Right now as I sit here, I am typing this article on one computer, editing audio on another, watching Tweetdeck on an ipad, messaging colleagues on my phone and listening to Trump on the TV. I am being pinged constantly in Slack, replying to emails, and I have single tasking that I will get to…
I’m looking forward to grabbing a sandwich later today, a five-minute window when I can check my second email inbox, text people as I walk across traffic, pick up stuff for dinner tonight so that when I’m standing in the kitchen making it I can also chat to people on the phone or listen to a podcast and then fall into bed and while I’m sleeping, wake up and scroll my Instagram and check my email.
It’s called multi-tasking like a mofo.
It’s called driving yourself into the ground.
It’s called ‘this is bad for you and you must stop, you wanker’
But we all do it.

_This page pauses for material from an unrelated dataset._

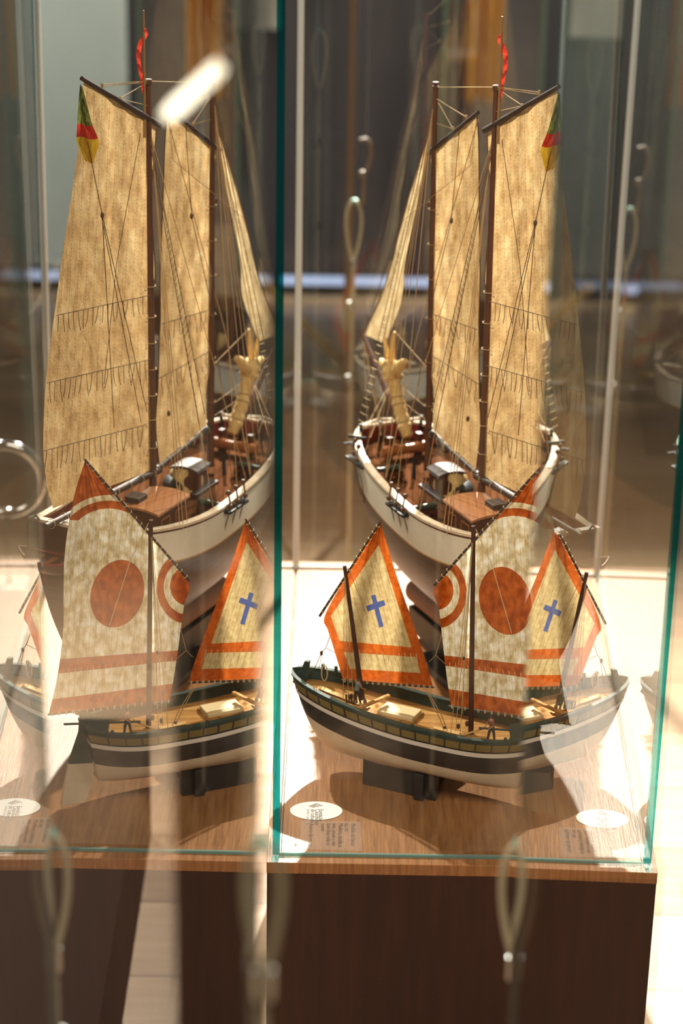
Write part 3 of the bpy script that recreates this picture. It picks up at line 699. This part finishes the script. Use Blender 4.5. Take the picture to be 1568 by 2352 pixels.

And when it comes to multitasking, Aussies are among the worst. According to a study, almost three quarters of us peruse the internet while watching TV, and a third of us do it while we’re cooking dinner or on the loo. Is no place sacred?
And it’s making us sick. The science on multi-tasking is irrefutable. Not only does it make you wired and irritable, it puts you at danger of being hit by a car while texting and it drains the glucose levels in your brain so that before long you end up depleted. It also puts you at risk of depression and social anxiety, lowers your IQ, and wreaks havoc on your memory. And every time you flick from task to task, you end up losing 23 minutes. So it’s not even productive.
And then I heard about Single Tasking.
Single tasking is when you focus on one task at a time, as the name suggests, and it's the perfect solution to the brain fatigue of multi-tasking. It accepts that the brain isn't wired to focus on two things at once.